No telling why Apple may have stepped up to take control of this Shareware Application, since they seem to have had a strong history of employees spinning off into competing companies. And there's no telling what the real timeline of those companies was.

caveman_uk
Nov 18, 2003, 03:46 AM
I once asked my employer about this and they said that if I worked on something in my own time that was in the same line as business as their's they would still consider it their's. If on the other hand it was in a different field then they wouldn't have a problem.

It's probably in the employment contract small print - 'intellectual endeavours' and all that...

sketchy
Nov 18, 2003, 01:45 PM
If he/she was doing i on Apple's clock -- they have the right to do it. especially if they have anything related to it in development.

Flowbee
Nov 18, 2003, 01:58 PM
It's a handy little program.
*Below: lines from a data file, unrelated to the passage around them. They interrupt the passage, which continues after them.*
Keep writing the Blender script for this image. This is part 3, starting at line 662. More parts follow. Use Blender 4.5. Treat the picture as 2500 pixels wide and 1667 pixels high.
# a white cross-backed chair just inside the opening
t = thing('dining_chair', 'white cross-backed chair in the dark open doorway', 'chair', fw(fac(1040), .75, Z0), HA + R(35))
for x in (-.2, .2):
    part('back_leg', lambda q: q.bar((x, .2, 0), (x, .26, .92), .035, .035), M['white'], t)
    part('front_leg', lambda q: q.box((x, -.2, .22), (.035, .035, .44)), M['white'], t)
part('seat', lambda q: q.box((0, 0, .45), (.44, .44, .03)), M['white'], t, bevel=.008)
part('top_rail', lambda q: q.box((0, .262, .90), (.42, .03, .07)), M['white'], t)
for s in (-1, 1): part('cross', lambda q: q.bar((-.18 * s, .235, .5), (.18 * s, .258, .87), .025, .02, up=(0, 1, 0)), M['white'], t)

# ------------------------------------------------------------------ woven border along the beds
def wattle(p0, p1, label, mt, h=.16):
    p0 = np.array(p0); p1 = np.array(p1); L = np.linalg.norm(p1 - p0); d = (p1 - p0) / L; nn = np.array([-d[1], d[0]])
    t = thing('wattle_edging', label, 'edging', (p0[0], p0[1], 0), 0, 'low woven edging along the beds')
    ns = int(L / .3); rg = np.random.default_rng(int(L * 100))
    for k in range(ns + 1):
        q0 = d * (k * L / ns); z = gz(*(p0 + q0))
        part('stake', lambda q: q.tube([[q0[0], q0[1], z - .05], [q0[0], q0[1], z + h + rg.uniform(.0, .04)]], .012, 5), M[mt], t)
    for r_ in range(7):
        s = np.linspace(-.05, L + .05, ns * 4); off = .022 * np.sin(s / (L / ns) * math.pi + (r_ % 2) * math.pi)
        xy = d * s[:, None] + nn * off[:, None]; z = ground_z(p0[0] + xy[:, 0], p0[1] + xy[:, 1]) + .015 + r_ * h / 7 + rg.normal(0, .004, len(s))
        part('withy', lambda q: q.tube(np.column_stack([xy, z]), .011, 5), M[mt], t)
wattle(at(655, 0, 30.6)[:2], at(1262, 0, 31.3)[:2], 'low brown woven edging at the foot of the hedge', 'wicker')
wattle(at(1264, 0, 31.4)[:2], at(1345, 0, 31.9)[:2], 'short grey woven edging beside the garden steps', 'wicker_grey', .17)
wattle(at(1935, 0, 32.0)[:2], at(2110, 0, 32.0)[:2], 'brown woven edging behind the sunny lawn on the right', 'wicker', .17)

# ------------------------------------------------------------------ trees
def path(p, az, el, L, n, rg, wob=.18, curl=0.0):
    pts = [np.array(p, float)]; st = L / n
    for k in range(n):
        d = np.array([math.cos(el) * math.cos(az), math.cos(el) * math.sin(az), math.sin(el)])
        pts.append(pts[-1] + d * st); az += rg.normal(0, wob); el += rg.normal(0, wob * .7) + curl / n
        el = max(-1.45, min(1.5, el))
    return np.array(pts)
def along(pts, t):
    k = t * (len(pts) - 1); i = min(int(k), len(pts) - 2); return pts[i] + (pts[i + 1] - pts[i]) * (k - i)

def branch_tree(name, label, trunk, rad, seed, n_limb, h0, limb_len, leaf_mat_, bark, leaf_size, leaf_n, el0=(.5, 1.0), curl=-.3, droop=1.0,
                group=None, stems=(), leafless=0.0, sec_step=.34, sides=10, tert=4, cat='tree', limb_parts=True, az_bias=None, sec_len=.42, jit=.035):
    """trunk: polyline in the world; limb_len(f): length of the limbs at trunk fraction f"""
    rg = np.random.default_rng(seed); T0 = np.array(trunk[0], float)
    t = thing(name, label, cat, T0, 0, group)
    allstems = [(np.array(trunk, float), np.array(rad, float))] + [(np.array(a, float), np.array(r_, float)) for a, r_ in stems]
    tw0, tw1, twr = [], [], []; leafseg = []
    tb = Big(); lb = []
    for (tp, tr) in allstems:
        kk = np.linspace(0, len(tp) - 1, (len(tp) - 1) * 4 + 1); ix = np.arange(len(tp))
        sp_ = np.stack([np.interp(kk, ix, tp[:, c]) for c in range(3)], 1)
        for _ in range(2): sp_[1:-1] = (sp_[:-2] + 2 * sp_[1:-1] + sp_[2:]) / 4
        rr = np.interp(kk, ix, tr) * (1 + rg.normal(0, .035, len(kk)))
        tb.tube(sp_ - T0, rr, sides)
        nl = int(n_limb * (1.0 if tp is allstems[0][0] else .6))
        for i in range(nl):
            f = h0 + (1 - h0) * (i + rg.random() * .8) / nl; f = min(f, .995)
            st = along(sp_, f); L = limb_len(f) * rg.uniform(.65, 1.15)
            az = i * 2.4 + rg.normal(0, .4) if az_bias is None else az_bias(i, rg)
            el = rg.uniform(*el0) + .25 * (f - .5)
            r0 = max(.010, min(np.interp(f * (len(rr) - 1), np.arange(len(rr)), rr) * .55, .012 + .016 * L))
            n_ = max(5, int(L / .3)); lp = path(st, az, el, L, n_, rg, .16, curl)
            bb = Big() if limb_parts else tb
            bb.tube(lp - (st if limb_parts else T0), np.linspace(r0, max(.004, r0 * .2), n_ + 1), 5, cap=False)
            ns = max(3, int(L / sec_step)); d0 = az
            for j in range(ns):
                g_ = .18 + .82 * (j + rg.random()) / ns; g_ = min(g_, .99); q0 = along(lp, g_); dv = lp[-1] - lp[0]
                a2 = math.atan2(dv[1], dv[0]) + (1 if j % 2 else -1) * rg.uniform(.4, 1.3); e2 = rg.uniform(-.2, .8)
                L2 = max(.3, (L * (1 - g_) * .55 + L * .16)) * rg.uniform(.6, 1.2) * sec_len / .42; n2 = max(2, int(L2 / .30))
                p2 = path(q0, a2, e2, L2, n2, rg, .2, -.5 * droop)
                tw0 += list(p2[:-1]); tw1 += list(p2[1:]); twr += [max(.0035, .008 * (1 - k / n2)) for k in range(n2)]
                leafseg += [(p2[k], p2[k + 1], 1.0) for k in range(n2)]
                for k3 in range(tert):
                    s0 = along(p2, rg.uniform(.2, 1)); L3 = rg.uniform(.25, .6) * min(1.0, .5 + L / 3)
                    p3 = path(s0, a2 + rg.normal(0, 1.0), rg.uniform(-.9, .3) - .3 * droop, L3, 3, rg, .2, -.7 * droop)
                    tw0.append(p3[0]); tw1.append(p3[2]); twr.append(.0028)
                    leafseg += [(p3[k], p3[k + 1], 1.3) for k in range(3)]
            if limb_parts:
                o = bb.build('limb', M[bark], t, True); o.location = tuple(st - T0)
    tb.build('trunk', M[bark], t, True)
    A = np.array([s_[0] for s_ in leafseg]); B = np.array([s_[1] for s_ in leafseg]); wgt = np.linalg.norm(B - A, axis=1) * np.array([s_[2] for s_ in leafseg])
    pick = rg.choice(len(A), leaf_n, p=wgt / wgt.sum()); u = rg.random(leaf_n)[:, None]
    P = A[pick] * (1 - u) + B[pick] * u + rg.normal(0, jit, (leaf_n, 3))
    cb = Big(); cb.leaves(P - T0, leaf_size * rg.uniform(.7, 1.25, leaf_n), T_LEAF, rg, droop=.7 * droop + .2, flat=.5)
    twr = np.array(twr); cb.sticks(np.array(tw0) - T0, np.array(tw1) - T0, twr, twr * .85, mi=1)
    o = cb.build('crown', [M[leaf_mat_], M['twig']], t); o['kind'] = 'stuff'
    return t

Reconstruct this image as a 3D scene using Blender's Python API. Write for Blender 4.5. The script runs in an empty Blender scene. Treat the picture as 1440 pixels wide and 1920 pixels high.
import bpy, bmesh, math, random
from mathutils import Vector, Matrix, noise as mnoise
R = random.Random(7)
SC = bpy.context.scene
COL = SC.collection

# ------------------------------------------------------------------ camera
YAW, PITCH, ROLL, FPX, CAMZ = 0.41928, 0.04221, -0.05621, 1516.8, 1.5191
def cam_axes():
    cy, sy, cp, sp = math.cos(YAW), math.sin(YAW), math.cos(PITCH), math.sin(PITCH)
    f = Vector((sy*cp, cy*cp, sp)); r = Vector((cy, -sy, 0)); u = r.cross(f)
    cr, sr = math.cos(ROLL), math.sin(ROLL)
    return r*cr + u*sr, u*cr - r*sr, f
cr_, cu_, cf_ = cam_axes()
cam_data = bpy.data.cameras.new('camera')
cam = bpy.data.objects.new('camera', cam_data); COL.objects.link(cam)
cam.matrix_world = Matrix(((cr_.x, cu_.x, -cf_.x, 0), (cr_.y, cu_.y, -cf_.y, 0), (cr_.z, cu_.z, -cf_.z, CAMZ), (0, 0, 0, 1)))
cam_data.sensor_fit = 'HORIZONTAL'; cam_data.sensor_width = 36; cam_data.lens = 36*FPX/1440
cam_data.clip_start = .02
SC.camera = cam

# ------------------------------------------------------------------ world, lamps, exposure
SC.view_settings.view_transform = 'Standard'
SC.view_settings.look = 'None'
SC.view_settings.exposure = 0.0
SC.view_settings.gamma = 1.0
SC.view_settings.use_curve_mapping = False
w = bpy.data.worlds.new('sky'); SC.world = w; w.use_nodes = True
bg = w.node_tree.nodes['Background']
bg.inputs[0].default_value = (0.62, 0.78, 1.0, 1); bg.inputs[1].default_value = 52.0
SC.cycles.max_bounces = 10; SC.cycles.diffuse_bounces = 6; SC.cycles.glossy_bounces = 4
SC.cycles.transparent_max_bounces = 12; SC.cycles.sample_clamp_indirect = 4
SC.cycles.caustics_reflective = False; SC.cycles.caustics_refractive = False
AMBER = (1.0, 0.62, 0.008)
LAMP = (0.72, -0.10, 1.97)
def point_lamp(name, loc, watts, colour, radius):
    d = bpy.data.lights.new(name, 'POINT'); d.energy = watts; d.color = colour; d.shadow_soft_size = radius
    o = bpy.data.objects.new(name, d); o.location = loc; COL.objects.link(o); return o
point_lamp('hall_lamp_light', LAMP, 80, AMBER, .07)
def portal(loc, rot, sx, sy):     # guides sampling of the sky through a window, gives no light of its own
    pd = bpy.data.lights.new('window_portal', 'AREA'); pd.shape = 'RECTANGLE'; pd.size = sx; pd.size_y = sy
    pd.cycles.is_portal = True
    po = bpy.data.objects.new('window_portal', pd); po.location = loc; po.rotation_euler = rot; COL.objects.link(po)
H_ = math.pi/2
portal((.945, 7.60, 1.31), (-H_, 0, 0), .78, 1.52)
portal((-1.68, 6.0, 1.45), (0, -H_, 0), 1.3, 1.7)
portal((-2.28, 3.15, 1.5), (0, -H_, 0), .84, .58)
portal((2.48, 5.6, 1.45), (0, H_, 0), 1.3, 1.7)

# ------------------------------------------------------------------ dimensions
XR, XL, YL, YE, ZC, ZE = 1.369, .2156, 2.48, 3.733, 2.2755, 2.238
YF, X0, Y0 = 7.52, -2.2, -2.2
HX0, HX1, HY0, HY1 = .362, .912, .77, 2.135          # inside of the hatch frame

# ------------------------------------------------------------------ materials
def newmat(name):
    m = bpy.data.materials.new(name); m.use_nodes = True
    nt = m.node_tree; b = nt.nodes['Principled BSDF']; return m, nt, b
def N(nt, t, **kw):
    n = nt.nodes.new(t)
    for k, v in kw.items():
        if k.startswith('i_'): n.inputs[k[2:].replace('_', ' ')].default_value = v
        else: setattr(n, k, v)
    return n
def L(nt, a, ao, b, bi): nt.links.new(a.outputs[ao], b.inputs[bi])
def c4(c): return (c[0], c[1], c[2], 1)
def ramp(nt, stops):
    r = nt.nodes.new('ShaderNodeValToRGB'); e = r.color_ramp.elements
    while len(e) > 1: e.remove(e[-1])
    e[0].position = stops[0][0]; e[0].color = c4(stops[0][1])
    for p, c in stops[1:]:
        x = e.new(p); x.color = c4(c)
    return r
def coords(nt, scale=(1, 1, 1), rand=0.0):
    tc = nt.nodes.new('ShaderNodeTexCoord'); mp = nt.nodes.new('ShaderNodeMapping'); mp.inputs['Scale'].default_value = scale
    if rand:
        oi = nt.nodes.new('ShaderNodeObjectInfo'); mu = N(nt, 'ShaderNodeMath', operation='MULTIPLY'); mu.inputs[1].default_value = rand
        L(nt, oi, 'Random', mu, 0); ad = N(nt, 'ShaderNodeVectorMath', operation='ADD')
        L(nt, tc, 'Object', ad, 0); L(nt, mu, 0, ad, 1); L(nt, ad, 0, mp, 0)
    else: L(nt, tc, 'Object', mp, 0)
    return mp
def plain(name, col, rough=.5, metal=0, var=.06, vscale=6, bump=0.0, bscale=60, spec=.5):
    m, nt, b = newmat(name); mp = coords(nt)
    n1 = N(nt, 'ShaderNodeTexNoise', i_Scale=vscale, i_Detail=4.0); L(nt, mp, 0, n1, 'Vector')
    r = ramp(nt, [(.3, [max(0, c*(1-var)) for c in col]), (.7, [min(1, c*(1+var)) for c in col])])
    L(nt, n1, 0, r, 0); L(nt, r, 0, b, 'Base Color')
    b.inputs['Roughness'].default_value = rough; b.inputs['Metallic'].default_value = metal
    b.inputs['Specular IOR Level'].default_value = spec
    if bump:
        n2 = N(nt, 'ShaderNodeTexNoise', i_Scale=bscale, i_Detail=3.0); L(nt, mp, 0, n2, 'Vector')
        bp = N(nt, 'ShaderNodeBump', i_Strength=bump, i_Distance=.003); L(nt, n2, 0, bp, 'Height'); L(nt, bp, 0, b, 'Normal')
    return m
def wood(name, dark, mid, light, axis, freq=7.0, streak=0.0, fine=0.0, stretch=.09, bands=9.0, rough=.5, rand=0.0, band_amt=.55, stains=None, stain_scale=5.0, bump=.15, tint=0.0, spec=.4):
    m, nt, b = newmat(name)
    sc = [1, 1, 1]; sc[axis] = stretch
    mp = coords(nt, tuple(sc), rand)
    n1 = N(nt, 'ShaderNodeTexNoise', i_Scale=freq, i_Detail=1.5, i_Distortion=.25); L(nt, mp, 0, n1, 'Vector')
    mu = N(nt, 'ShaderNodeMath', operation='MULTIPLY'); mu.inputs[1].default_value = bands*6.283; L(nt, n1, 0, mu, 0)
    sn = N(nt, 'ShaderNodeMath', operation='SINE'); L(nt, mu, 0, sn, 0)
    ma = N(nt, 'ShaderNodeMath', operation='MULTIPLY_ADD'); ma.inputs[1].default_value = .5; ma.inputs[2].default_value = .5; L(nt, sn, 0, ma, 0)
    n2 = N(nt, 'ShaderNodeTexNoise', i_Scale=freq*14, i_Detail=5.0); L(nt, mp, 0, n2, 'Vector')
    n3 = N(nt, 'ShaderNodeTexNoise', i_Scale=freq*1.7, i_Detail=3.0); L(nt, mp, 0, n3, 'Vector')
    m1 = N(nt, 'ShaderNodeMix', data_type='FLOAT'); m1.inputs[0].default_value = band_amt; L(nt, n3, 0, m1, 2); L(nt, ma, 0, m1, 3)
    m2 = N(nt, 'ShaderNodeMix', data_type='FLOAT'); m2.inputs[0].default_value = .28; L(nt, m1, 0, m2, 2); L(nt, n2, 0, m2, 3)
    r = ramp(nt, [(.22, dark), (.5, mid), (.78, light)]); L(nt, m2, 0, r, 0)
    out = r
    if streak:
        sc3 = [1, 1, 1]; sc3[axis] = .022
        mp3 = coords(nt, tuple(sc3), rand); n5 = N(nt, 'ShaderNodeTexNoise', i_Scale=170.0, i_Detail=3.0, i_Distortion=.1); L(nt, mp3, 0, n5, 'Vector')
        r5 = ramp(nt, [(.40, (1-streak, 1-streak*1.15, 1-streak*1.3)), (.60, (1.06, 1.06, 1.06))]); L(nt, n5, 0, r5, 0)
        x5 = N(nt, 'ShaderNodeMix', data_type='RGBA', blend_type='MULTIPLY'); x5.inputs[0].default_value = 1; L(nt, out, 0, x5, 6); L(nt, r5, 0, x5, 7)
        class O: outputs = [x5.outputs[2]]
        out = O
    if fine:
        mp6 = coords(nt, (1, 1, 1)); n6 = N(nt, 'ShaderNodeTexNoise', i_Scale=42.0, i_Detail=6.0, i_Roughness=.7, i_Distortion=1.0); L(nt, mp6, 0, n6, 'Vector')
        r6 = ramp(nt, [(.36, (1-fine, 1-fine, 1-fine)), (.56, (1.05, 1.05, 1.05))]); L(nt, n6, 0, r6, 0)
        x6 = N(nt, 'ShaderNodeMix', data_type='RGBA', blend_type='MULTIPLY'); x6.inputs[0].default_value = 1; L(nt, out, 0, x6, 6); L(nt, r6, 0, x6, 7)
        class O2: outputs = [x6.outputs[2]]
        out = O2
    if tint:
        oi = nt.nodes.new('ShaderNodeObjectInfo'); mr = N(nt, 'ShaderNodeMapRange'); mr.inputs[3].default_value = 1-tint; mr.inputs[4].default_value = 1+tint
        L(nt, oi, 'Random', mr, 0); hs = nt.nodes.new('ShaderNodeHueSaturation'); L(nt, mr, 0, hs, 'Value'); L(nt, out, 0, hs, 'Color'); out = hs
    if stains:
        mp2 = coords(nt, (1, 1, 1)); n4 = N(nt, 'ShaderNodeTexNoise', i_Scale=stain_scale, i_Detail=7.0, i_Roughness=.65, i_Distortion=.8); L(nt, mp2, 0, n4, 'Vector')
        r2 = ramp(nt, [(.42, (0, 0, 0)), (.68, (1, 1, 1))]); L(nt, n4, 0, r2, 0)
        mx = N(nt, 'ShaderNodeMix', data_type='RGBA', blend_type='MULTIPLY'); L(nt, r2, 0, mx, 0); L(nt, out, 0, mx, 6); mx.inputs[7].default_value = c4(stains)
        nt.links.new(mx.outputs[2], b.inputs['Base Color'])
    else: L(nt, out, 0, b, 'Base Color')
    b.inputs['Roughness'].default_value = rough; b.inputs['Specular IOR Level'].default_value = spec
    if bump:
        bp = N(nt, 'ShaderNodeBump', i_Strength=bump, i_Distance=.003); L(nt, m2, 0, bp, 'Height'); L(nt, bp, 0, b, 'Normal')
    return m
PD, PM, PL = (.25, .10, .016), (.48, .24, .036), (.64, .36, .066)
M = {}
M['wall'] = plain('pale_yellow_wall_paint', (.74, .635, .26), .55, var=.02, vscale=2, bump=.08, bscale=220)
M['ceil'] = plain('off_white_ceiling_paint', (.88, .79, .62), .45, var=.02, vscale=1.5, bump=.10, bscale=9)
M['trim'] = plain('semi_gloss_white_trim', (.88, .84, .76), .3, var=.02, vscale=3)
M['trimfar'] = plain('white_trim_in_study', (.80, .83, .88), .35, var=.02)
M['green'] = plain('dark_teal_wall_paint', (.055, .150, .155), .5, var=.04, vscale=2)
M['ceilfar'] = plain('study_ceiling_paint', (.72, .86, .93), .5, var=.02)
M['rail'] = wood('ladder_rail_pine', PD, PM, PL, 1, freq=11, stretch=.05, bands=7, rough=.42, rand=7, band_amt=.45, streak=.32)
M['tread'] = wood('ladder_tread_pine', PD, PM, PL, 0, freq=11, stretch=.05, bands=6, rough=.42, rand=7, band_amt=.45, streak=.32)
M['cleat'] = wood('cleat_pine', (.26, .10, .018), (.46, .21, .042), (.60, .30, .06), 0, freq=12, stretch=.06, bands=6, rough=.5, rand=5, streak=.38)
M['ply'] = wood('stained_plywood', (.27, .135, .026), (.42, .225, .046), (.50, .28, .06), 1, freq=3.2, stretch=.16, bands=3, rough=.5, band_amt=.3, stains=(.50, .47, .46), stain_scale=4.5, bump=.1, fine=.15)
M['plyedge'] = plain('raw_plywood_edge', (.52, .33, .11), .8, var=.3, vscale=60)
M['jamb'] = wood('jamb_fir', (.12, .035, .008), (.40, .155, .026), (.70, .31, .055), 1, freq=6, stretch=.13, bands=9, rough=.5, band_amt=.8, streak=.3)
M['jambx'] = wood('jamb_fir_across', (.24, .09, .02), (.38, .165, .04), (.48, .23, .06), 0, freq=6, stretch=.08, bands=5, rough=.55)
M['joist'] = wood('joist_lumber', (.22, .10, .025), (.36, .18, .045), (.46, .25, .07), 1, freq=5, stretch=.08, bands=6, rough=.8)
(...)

I'm guessing it might end up as a Sherlock channel (which would be a pretty nice deal for Netflix.)

LoopHoles
Nov 18, 2003, 09:47 PM
apple most likely has the right to claim the software and the developer probably did not take legal care to make sure this was outside his contract with apple. that's not what i'm arguing. rather, what's next? what will they do with this code (if anything)?

the author of PodWorks was recently hired by apple and has apparently admitted to quitting development of the app, but it's still for sale and available for dl at his site.